■ SET EXERCISE
Each line that follows should be printed again exactly as it stands.

— BEGIN DATASET EXCERPT —

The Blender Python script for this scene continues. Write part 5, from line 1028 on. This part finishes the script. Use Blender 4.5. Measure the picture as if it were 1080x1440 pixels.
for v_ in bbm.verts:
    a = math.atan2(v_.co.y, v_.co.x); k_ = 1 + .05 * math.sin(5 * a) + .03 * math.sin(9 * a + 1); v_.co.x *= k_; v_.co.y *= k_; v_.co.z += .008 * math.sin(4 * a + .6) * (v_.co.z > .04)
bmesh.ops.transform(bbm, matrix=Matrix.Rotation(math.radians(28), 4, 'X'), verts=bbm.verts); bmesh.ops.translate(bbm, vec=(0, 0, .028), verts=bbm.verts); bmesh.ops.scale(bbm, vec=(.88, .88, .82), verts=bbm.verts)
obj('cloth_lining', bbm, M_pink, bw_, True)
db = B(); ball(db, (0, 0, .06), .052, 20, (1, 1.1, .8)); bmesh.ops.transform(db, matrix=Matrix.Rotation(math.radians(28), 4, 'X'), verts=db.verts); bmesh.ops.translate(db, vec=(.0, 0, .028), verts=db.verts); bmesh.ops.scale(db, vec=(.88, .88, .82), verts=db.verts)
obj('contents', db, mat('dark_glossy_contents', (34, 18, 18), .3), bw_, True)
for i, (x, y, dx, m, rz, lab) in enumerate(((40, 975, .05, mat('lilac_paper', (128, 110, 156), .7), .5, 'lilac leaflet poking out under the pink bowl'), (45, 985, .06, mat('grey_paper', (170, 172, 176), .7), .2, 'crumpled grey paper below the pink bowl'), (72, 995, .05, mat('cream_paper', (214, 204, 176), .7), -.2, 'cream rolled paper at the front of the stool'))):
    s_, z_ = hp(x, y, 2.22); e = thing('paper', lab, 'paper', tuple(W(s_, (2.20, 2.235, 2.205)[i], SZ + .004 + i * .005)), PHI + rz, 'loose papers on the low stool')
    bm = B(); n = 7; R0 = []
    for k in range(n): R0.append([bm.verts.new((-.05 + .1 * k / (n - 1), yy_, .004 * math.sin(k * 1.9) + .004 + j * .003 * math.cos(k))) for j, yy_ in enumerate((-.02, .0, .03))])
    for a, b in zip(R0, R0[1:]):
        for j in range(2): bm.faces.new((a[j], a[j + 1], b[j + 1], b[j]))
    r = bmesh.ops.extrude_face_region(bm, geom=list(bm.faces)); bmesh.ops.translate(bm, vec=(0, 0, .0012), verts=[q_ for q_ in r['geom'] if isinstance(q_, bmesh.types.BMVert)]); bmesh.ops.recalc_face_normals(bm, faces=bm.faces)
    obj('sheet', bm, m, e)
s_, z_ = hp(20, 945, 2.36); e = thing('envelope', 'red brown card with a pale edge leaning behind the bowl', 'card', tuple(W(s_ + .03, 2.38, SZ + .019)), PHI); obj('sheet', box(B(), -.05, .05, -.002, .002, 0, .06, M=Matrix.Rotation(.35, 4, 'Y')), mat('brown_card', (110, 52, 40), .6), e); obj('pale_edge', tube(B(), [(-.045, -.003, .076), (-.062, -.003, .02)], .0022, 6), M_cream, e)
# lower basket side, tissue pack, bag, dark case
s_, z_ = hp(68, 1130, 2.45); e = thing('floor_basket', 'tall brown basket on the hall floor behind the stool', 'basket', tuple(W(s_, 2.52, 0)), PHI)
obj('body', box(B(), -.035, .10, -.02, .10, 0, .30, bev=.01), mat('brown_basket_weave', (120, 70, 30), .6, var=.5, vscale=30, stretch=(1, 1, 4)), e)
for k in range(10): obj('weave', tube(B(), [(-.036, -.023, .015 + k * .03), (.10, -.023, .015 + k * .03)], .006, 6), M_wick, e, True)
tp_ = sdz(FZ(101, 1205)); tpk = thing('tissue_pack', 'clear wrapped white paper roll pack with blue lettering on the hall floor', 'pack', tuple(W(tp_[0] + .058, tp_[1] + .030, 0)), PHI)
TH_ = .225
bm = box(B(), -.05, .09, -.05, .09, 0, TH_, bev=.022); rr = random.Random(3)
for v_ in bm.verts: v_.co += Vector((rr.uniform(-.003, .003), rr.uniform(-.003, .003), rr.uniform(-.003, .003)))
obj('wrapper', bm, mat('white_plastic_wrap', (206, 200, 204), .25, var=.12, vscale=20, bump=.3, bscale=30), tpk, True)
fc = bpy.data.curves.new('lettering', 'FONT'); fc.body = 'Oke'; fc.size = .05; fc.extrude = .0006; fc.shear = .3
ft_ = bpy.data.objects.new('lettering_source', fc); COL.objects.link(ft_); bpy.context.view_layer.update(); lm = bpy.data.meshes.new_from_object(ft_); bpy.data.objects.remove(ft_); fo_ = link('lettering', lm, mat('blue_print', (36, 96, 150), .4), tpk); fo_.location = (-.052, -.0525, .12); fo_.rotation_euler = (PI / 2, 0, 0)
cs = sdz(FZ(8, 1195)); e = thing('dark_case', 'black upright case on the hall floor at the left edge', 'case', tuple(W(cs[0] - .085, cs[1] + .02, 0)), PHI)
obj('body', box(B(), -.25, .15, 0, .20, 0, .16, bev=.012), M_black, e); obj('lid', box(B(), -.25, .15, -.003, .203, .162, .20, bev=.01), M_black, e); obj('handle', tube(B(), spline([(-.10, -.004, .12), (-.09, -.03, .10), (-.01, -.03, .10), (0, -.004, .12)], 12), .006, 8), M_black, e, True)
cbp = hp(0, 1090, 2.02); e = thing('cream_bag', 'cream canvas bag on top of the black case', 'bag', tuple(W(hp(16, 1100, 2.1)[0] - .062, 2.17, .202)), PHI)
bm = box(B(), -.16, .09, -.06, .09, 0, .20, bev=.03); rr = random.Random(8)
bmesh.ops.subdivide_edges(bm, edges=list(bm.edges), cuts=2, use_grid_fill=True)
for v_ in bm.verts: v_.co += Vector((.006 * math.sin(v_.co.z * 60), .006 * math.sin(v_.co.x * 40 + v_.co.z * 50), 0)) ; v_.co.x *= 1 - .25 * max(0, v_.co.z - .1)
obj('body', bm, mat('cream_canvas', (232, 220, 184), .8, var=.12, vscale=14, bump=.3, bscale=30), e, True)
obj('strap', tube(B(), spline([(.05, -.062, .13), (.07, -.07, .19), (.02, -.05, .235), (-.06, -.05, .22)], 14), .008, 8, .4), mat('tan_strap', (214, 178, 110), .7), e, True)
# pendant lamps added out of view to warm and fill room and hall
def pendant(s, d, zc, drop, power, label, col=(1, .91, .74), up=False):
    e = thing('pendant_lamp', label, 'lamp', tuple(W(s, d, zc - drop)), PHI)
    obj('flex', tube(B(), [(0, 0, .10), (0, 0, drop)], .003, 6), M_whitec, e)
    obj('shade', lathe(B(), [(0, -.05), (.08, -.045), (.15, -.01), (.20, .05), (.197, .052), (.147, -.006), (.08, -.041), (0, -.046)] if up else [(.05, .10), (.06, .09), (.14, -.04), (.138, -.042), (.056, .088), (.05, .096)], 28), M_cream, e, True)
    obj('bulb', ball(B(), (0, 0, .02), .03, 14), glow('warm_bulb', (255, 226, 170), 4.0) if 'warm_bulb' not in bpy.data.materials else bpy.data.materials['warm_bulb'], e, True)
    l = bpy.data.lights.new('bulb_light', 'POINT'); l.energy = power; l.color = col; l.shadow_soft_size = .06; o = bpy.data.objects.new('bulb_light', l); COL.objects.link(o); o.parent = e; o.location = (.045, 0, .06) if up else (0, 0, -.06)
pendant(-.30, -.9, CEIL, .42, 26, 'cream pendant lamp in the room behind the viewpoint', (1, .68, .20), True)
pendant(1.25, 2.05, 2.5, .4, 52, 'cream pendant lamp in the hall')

— END DATASET EXCERPT —

■ WORKED SOLUTION
The Blender Python script for this scene continues. Write part 5, from line 1028 on. This part finishes the script. Use Blender 4.5. Measure the picture as if it were 1080x1440 pixels.
for v_ in bbm.verts:
    a = math.atan2(v_.co.y, v_.co.x); k_ = 1 + .05 * math.sin(5 * a) + .03 * math.sin(9 * a + 1); v_.co.x *= k_; v_.co.y *= k_; v_.co.z += .008 * math.sin(4 * a + .6) * (v_.co.z > .04)
bmesh.ops.transform(bbm, matrix=Matrix.Rotation(math.radians(28), 4, 'X'), verts=bbm.verts); bmesh.ops.translate(bbm, vec=(0, 0, .028), verts=bbm.verts); bmesh.ops.scale(bbm, vec=(.88, .88, .82), verts=bbm.verts)
obj('cloth_lining', bbm, M_pink, bw_, True)
db = B(); ball(db, (0, 0, .06), .052, 20, (1, 1.1, .8)); bmesh.ops.transform(db, matrix=Matrix.Rotation(math.radians(28), 4, 'X'), verts=db.verts); bmesh.ops.translate(db, vec=(.0, 0, .028), verts=db.verts); bmesh.ops.scale(db, vec=(.88, .88, .82), verts=db.verts)
obj('contents', db, mat('dark_glossy_contents', (34, 18, 18), .3), bw_, True)
for i, (x, y, dx, m, rz, lab) in enumerate(((40, 975, .05, mat('lilac_paper', (128, 110, 156), .7), .5, 'lilac leaflet poking out under the pink bowl'), (45, 985, .06, mat('grey_paper', (170, 172, 176), .7), .2, 'crumpled grey paper below the pink bowl'), (72, 995, .05, mat('cream_paper', (214, 204, 176), .7), -.2, 'cream rolled paper at the front of the stool'))):
    s_, z_ = hp(x, y, 2.22); e = thing('paper', lab, 'paper', tuple(W(s_, (2.20, 2.235, 2.205)[i], SZ + .004 + i * .005)), PHI + rz, 'loose papers on the low stool')
    bm = B(); n = 7; R0 = []
    for k in range(n): R0.append([bm.verts.new((-.05 + .1 * k / (n - 1), yy_, .004 * math.sin(k * 1.9) + .004 + j * .003 * math.cos(k))) for j, yy_ in enumerate((-.02, .0, .03))])
    for a, b in zip(R0, R0[1:]):
        for j in range(2): bm.faces.new((a[j], a[j + 1], b[j + 1], b[j]))
    r = bmesh.ops.extrude_face_region(bm, geom=list(bm.faces)); bmesh.ops.translate(bm, vec=(0, 0, .0012), verts=[q_ for q_ in r['geom'] if isinstance(q_, bmesh.types.BMVert)]); bmesh.ops.recalc_face_normals(bm, faces=bm.faces)
    obj('sheet', bm, m, e)
s_, z_ = hp(20, 945, 2.36); e = thing('envelope', 'red brown card with a pale edge leaning behind the bowl', 'card', tuple(W(s_ + .03, 2.38, SZ + .019)), PHI); obj('sheet', box(B(), -.05, .05, -.002, .002, 0, .06, M=Matrix.Rotation(.35, 4, 'Y')), mat('brown_card', (110, 52, 40), .6), e); obj('pale_edge', tube(B(), [(-.045, -.003, .076), (-.062, -.003, .02)], .0022, 6), M_cream, e)
# lower basket side, tissue pack, bag, dark case
s_, z_ = hp(68, 1130, 2.45); e = thing('floor_basket', 'tall brown basket on the hall floor behind the stool', 'basket', tuple(W(s_, 2.52, 0)), PHI)
obj('body', box(B(), -.035, .10, -.02, .10, 0, .30, bev=.01), mat('brown_basket_weave', (120, 70, 30), .6, var=.5, vscale=30, stretch=(1, 1, 4)), e)
for k in range(10): obj('weave', tube(B(), [(-.036, -.023, .015 + k * .03), (.10, -.023, .015 + k * .03)], .006, 6), M_wick, e, True)
tp_ = sdz(FZ(101, 1205)); tpk = thing('tissue_pack', 'clear wrapped white paper roll pack with blue lettering on the hall floor', 'pack', tuple(W(tp_[0] + .058, tp_[1] + .030, 0)), PHI)
TH_ = .225
bm = box(B(), -.05, .09, -.05, .09, 0, TH_, bev=.022); rr = random.Random(3)
for v_ in bm.verts: v_.co += Vector((rr.uniform(-.003, .003), rr.uniform(-.003, .003), rr.uniform(-.003, .003)))
obj('wrapper', bm, mat('white_plastic_wrap', (206, 200, 204), .25, var=.12, vscale=20, bump=.3, bscale=30), tpk, True)
fc = bpy.data.curves.new('lettering', 'FONT'); fc.body = 'Oke'; fc.size = .05; fc.extrude = .0006; fc.shear = .3
ft_ = bpy.data.objects.new('lettering_source', fc); COL.objects.link(ft_); bpy.context.view_layer.update(); lm = bpy.data.meshes.new_from_object(ft_); bpy.data.objects.remove(ft_); fo_ = link('lettering', lm, mat('blue_print', (36, 96, 150), .4), tpk); fo_.location = (-.052, -.0525, .12); fo_.rotation_euler = (PI / 2, 0, 0)
cs = sdz(FZ(8, 1195)); e = thing('dark_case', 'black upright case on the hall floor at the left edge', 'case', tuple(W(cs[0] - .085, cs[1] + .02, 0)), PHI)
obj('body', box(B(), -.25, .15, 0, .20, 0, .16, bev=.012), M_black, e); obj('lid', box(B(), -.25, .15, -.003, .203, .162, .20, bev=.01), M_black, e); obj('handle', tube(B(), spline([(-.10, -.004, .12), (-.09, -.03, .10), (-.01, -.03, .10), (0, -.004, .12)], 12), .006, 8), M_black, e, True)
cbp = hp(0, 1090, 2.02); e = thing('cream_bag', 'cream canvas bag on top of the black case', 'bag', tuple(W(hp(16, 1100, 2.1)[0] - .062, 2.17, .202)), PHI)
bm = box(B(), -.16, .09, -.06, .09, 0, .20, bev=.03); rr = random.Random(8)
bmesh.ops.subdivide_edges(bm, edges=list(bm.edges), cuts=2, use_grid_fill=True)
for v_ in bm.verts: v_.co += Vector((.006 * math.sin(v_.co.z * 60), .006 * math.sin(v_.co.x * 40 + v_.co.z * 50), 0)) ; v_.co.x *= 1 - .25 * max(0, v_.co.z - .1)
obj('body', bm, mat('cream_canvas', (232, 220, 184), .8, var=.12, vscale=14, bump=.3, bscale=30), e, True)
obj('strap', tube(B(), spline([(.05, -.062, .13), (.07, -.07, .19), (.02, -.05, .235), (-.06, -.05, .22)], 14), .008, 8, .4), mat('tan_strap', (214, 178, 110), .7), e, True)
# pendant lamps added out of view to warm and fill room and hall
def pendant(s, d, zc, drop, power, label, col=(1, .91, .74), up=False):
    e = thing('pendant_lamp', label, 'lamp', tuple(W(s, d, zc - drop)), PHI)
    obj('flex', tube(B(), [(0, 0, .10), (0, 0, drop)], .003, 6), M_whitec, e)
    obj('shade', lathe(B(), [(0, -.05), (.08, -.045), (.15, -.01), (.20, .05), (.197, .052), (.147, -.006), (.08, -.041), (0, -.046)] if up else [(.05, .10), (.06, .09), (.14, -.04), (.138, -.042), (.056, .088), (.05, .096)], 28), M_cream, e, True)
    obj('bulb', ball(B(), (0, 0, .02), .03, 14), glow('warm_bulb', (255, 226, 170), 4.0) if 'warm_bulb' not in bpy.data.materials else bpy.data.materials['warm_bulb'], e, True)
    l = bpy.data.lights.new('bulb_light', 'POINT'); l.energy = power; l.color = col; l.shadow_soft_size = .06; o = bpy.data.objects.new('bulb_light', l); COL.objects.link(o); o.parent = e; o.location = (.045, 0, .06) if up else (0, 0, -.06)
pendant(-.30, -.9, CEIL, .42, 26, 'cream pendant lamp in the room behind the viewpoint', (1, .68, .20), True)
pendant(1.25, 2.05, 2.5, .4, 52, 'cream pendant lamp in the hall')